:: DIRECTIONS FOR THIS TASK ::
In the records below, tally every line containing "starting". Report only the total.

Scene script records
— begin —

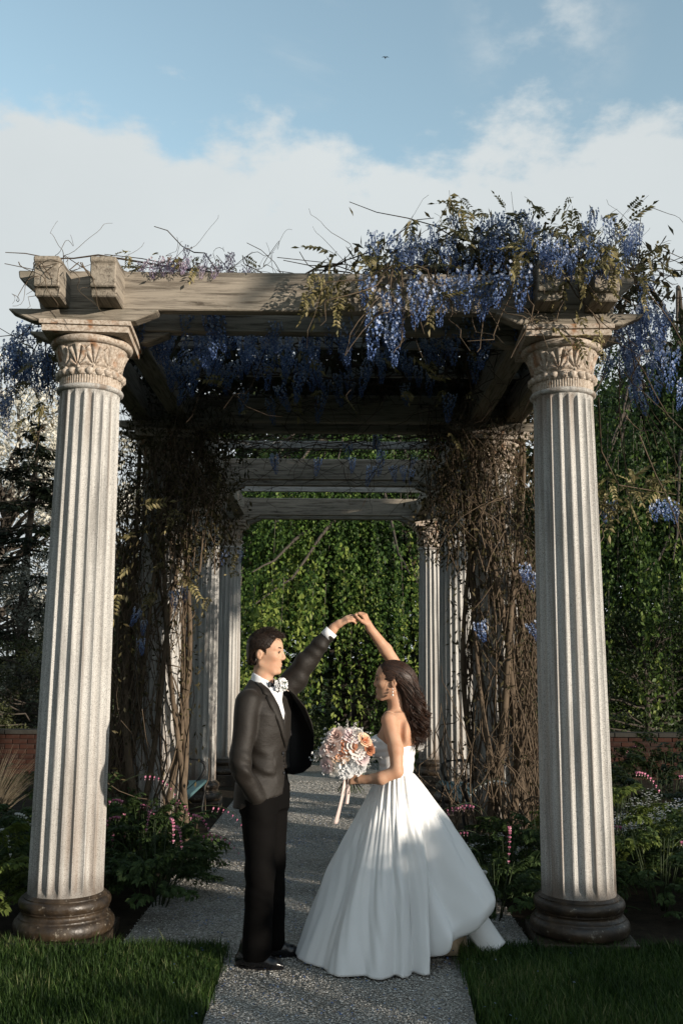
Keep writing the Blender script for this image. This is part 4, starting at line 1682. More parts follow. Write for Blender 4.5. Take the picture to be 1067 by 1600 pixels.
def rose_mesh(seed, openn=0.5, layers=4, frill=0.0):
    """unit rose facing +z, radius about 1"""
    rg = np.random.default_rng(seed)
    A = Acc()
    for L in range(layers):
        f = (L + .6) / layers
        npet = 3 + L * 2
        for k in range(npet):
            az = 2 * pi * (k + .5 * (L % 2)) / npet + rg.normal(0, .12)
            R = .16 + .60 * f
            wdt = 1.25 * 2 * pi * R / npet * 1.05 + .16
            hgt = .75 - .18 * f + rg.normal(0, .04)
            lean = radians(8 + (62 * openn + 12) * f ** 1.3)
            nu, nv_ = 5, 5
            P = []
            for j in range(nv_):
                v = j / (nv_ - 1)
                row = []
                for i in range(nu):
                    u = i / (nu - 1) - .5
                    w_ = wdt * (sin(pi * (.20 + .58 * v)) ** .5)
                    out_ = R * (.55 + .45 * v) + hgt * v * sin(lean) + .12 * f * v ** 4
                    z = hgt * v * cos(lean) - .10 * f * v ** 4 - .05 * abs(u) * v
                    a = az + u * w_ / max(out_ + .15, .2) * 1.25
                    fr = frill * rg.normal(0, 1) * v
                    cup = -.10 * (u * 2) ** 2 * (1 - f * .6)
                    rr = out_ + cup + fr
                    row.append((rr * cos(a), rr * sin(a), z - .28 + fr * .6))
                P.append(row)
            P = np.array(P)
            ii = np.arange(nv_ - 1)[:, None] * nu
            jj = np.arange(nu - 1)[None]
            A.add(P.reshape(-1, 3), np.stack([ii + jj, ii + jj + 1, ii + nu + jj + 1, ii + nu + jj], -1).reshape(-1, 4),
                  a=np.clip(.2 + .75 * f + .15 * np.repeat(np.linspace(0, 1, nv_), nu) + rg.normal(0, .06), 0, 1))
    return A.mesh('rose')


BQ = np.array((0.075, 5.375, 1.105))
bq = thing('bouquet', 'round bouquet of ivory, blush and peach roses with trailing blush ribbon held in one hand', 'bouquet', tuple(BQ))
view = np.array((0, -1, .12))
rose_meshes = {k: rose_mesh(20 + i, o, l, fr) for i, (k, o, l, fr) in enumerate((('bud', .15, 3, 0), ('half', .45, 4, 0), ('open', .8, 4, .01), ('frilly', .9, 5, .045)))}
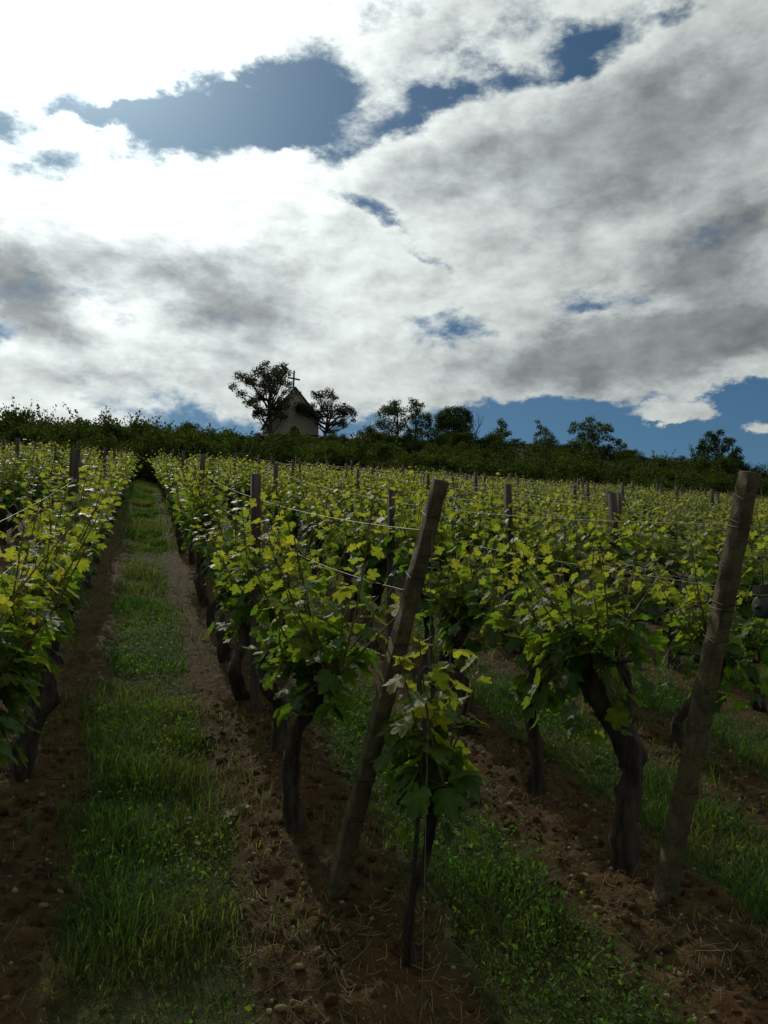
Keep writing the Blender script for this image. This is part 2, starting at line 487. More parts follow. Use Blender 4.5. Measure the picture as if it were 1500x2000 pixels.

— end —

:: WRITTEN REPLY ::
2